Thursday, May 6, 2010

Life is Like a Tapestry


Life is like a tapestry. I’ve often used this analogy to describe the ‘people, places and everyday things we experience’ as the ‘colorful threads’ … the warp and the weft … that make up the fabric of our individual lives. Today I’m thinking about this once again, because an amazing thing just happened to me, which confirms my belief that it’s not only WE who do the ‘weaving’ … but that there is something much grander at work ‘behind the scenes’, an unseen hand orchestrating the richness of the overall tapestry of which we’re a part. If I’m being a bit “wooly-brained” here, thinking too much in terms of ‘fibers’ right now, its because today I bought a little weaving loom, a 20” antique LeClerc 8-harness table model, which only 2 days ago I didn’t even know existed!

Not that buying a loom was a whim … I rarely do things like that. I’ve been thinking about weaving all winter actually, and had my eyes on a much larger floor loom that’s been collecting dust in a nearby barn. I’ve known about it for 6 years now; it was in the attic of a local cider mill we had considered purchasing as a family business before we bought the Lodge. We eventually decided not to buy the mill, but I’ve never forgotten about the loom. For months now I’ve had a hankering to weave rag rugs. It started when we finally began unpacking our moving boxes (after being 5 years in storage) and discovered tons of old clothes we will never again wear. How to put them to good use, give them new life, and not be wasteful? The answer I came to was: Rag rugs!! This urge has been haunting me so regularly that I decided to be proactive about it, and few months ago I approached the loom’s new owner at the mill about possibly buying it. She had no intention of using it herself, she said, and was willing to sell it, so I made an offer which she promised to think about and get back to me. She never did, despite a few gentle email reminders. Finally on Monday, after what I had decided would be my final request, she told me that she was going to hold on to it for awhile: ‘Not interested in selling right now’ was all she said. I was really crushed, because I’d been visualizing exactly where I was going to put it, and was getting all my fabric together to start my rug-weaving projects. I was really bummed!

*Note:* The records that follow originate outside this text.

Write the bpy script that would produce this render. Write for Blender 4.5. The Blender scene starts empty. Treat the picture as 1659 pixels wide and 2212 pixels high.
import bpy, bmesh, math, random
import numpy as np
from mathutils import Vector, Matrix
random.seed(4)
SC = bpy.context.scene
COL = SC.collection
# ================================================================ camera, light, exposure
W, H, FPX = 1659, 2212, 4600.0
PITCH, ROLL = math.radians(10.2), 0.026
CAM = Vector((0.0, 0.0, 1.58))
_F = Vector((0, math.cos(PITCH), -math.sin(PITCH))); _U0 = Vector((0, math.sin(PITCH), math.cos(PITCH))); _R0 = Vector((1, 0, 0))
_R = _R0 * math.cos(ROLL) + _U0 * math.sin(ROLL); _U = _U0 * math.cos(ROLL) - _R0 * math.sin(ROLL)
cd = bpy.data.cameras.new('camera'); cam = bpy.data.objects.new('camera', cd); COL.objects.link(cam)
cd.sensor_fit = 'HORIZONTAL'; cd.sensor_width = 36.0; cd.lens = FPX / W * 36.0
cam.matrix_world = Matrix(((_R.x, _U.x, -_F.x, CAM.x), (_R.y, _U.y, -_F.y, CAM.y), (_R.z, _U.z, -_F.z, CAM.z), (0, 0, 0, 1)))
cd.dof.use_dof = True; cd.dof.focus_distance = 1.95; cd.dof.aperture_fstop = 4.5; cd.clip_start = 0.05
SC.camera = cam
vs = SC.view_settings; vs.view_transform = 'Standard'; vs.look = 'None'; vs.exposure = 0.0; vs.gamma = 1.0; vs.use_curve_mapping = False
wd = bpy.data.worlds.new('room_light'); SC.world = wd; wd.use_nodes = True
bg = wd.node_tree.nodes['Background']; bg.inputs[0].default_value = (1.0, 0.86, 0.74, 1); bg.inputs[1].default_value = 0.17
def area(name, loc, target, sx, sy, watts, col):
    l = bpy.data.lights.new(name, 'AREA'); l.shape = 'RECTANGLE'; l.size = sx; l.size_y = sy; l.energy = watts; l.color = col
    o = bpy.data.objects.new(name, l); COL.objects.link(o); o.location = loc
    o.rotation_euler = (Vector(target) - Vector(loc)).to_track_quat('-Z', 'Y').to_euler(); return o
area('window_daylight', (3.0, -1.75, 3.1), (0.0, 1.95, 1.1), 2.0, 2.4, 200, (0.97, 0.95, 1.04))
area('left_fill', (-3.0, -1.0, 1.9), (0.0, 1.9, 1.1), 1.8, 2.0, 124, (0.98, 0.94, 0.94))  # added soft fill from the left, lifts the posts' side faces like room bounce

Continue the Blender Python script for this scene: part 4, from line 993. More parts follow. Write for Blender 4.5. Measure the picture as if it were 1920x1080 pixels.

But here’s the good part! How often do we hear the old adage, “One door never closes but another one opens”? Well, it’s so true. That same day, out of the total blue, I got an email from someone I didn’t really know, introducing herself as the owner of a well-made Canadian loom! She had heard from someone else that I had been looking for one, and she just happened to have TWO of them. “$50 and it’s yours”, she said. Coincidentally, she lived just up the road from my log cabin, and when I went to visit her today, I felt like we were very much on the same wavelength in a number of ways. When I arrived, she was out in her lovely flower and vegetable garden, the one I’ve always admired from the road with the espaliered apple trees, (but never knew who lived there!). After talking ‘gardens’ for awhile until the black flies got too ‘buggy’for us, we went inside her house, where it was apparent that she was definitely a ‘fellow artist’! Her home had an intangibly wonderful artsy ‘feel’ to it. I felt very much at home. Then I saw the loom. YES!!!!!! At first glance I knew it would be perfect; even MORE perfect, in fact, that the one for which I was prepared to spend 10 times more! (And it wouldn’t take up so much space in my tiny living room). She took me to her weaving room, where lo and behold, she used her loom to weave RAG RUGS!!! They were everywhere; dozens of them!!! “It becomes an obsession,” Susan told me. “Once you get started, it’s just plain hard to stop!”. And so this morning I went back home, even happier than if I had bought the bigger one I’d been dreaming about for months. I finally had my loom; it didn’t set me back financially; I met someone who might possibly become a friend, and now I knew someone to whom I could ask weaving advice should I get stuck! Ahhhh … isn’t life wonderful?!